A new study has quadrupled UK Oil and Gas’ Kimmeridge reserves estimate, it was today confirmed.
UKOG said work done by Nutech positioned Kimmeridge to sit as “flagship” alongside its Horse Hill prospect.
Nutech calculates P50 Kimmeridge Clay Formation’s (KCF) oil in place (OIP) of 7.12 billion barrels (BBO), of which 1.71 BBO lies within Kimmeridge Limestones
Executive Chairman Stephen Sanderson said: “The Nutech analysis securely underpins our rationale for the Licence acquisition and BB-1 drilling plans in 2017. This study, and the resultant four-fold increase in the Company’s net Kimmeridge oil in the ground, clearly highlights PEDL234 as a potential flagship asset to sit alongside Horse Hill.
“The BB-1 well is designed not only to test a geological mirror-image of the Horse Hill Kimmeridge oil discovery, but, more significantly, to also seek to establish whether Kimmeridge Limestone oil is truly an extensive resource play. If so proven, given the sheer size of the PEDL234 Licence, our 100% interest, and the existence of further multiple identified drilling targets, the impact of BB-1 success would likely be transformational.
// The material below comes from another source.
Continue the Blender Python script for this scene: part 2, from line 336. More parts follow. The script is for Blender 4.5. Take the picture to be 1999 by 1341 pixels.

“Our wider strategy over the forthcoming 18-24 months aims to de-risk the overall Kimmeridge Limestone oil play, both commercially and geographically. Through the planned extended production testing, sidetrack and new well at Horse Hill, the goal is to establish that the Kimmeridge can be brought into commercial production. In parallel, our three-well exploration programme of BB-1, Holmwood-1 and an additional PEDL234 well, also aims to demonstrate that Horse Hill success can be replicated over the central “sweet-spot” of the Weald Basin. We look forward to this journey and eagerly await the start of BB-1 in the first half of 2017.”